A group of children hang out together at

A group of children hang out together at Long Beach's Martin Luther King Jr. Center Thursday evening. The center is one of more than 40 youth social service agencies that had its county funding cut as of Thursday. The program provides annual after-school and summer programs for about 200 children. (July 5, 2012) Credit: Newsday/Danielle Finkelstein

More than 50 Nassau youth social service agencies officially lost their county funding Thursday, but negotiations to restore the funds are expected to resume Friday, according to county officials.

Many of the groups laid off employees and suspended summer programs after receiving notice from County Executive Edward Mangano last month that they would lose a combined $7.3 million in funding, effective Thursday, unless legislative Democrats approved a $41 million borrowing plan. Democrats have declined to approve the borrowing without a legislative redistricting plan that is "fairer" than one the Republicans have submitted.

The groups and their supporters plan to rally Friday in front of the Theodore Roosevelt Legislative and Executive Building in Mineola to protest the cuts.

"This is not about kids playing baseball on a Saturday," said Peter Levy, executive director of the Nassau County Youth Services Coalition, which represents nonprofits that provide mental health counseling, after-school tutoring and drug rehabilitation programs. "These are real kids and families with real problems."

At the Long Beach Martin Luther King Jr.
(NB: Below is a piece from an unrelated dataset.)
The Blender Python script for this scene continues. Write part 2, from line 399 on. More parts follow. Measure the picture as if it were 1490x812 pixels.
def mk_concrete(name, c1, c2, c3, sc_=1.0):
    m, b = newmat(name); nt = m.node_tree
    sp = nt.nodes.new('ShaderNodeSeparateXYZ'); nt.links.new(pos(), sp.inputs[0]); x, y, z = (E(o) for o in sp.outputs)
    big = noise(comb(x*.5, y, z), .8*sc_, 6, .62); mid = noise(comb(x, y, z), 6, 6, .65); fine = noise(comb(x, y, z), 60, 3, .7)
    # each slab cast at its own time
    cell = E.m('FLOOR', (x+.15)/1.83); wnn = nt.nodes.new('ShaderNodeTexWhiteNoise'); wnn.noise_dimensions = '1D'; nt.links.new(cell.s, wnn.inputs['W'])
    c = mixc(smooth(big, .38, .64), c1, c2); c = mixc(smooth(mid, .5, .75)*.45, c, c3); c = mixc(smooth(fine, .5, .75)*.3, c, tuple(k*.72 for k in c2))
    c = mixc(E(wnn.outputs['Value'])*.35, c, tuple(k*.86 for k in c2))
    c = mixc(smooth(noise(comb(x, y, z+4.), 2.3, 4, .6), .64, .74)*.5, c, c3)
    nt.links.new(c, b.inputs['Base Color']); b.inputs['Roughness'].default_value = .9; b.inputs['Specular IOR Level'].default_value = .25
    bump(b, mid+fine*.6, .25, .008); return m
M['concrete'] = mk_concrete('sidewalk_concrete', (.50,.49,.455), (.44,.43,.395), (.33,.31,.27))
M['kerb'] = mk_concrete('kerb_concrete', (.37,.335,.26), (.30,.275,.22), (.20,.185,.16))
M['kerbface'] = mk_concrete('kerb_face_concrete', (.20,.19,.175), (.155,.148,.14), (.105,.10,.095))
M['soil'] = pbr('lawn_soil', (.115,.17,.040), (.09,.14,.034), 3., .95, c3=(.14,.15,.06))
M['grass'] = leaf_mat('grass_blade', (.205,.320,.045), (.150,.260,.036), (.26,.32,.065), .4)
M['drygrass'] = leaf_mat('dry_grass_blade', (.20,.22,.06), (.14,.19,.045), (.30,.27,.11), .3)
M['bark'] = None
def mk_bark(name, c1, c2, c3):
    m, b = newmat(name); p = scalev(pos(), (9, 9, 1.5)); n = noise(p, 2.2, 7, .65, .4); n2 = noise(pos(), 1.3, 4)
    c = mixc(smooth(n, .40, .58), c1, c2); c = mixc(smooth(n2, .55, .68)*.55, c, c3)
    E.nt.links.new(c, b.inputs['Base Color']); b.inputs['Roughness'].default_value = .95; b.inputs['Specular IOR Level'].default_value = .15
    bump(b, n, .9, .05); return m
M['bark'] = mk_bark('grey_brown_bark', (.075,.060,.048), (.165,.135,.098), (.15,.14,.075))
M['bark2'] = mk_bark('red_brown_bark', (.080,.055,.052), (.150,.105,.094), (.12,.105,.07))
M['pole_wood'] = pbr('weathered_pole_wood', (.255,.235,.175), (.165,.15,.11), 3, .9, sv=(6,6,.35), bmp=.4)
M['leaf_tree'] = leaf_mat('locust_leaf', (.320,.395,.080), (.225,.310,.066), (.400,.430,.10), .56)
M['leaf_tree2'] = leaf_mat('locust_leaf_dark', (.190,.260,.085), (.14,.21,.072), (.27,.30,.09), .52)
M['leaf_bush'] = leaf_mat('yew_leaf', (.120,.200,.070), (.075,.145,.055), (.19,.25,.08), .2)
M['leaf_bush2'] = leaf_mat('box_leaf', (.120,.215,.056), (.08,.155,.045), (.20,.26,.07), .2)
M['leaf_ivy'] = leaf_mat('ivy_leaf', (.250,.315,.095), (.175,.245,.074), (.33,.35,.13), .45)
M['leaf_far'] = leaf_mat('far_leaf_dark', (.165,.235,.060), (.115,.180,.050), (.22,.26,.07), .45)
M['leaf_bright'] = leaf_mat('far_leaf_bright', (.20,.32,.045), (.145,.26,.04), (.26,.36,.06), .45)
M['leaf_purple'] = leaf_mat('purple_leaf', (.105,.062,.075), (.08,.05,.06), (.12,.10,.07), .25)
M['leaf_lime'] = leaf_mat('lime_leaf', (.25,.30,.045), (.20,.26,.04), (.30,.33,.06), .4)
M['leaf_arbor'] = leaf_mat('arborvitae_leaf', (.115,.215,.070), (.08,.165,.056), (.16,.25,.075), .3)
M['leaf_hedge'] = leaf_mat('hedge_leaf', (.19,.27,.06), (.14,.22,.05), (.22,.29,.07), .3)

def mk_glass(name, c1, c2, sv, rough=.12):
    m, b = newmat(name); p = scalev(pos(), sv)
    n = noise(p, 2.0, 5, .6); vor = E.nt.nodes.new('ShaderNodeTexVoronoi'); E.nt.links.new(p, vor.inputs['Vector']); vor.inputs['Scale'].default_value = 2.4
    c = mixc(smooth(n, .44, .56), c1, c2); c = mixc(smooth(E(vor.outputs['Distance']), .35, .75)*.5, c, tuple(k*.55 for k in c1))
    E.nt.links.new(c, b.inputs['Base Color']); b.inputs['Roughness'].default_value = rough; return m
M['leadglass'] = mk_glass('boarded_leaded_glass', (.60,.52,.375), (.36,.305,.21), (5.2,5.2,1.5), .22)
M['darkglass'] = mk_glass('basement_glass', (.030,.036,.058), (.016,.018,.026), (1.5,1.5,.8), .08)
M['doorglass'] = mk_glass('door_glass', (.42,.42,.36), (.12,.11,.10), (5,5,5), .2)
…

Center, which serves some 200 children, a seven-week summer program has been canceled and four counselors were laid off last week.

"What's going to happen to all these children that need a safe, productive environment?" asked James Hodge, chairman of the center's board of directors.

The 53 agencies previously were funded through fines from the county's red-light camera program. But after Democrats repeatedly voted against Mangano's plan to borrow $41 million to pay tax refunds to commercial property owners, Republicans voted to give him unilateral authority to find savings, including defunding the youth groups.

Mangano said in a statement Thursday that the cuts can be avoided if at least three of nine Democrats join the Republican majority in approving his borrowing plan.

Minority Leader Kevan Abrahams (D-Freeport) described his talks with Mangano about the issue this week as "healthy."

But Abrahams, who is scheduled to meet with Mangano again Friday, said any compromises would have to address financial issues including borrowing.

"He definitely wants to see some level of borrowing from us," Abrahams said of Mangano. "From our standpoint, we have some financial concerns. Maintaining a two-party system is also part of the discussion. I don't know what will come out of all this; what I can say is it is a healthy discussion. If there's a deal to be made, I would like to encourage my side of the aisle to consider it."

On Tuesday, Human Services Commissioner Lisa Murphy emailed requesting a list of all items purchased with county funds, saying they were subject to return to the county.

"Do you really want my outdated fax machine?" said Patrick Boyle, executive director of the Gateway Youth Outreach Center in Elmont, which will shut its doors for the summer and reopen in September when a state grant kicks in. "If you want it, come and get it. It's just so petty at this point."

Brian Nevin, Mangano's spokesman, said he was unaware of the email, and couldn't comment on whether the county would seek return of the items.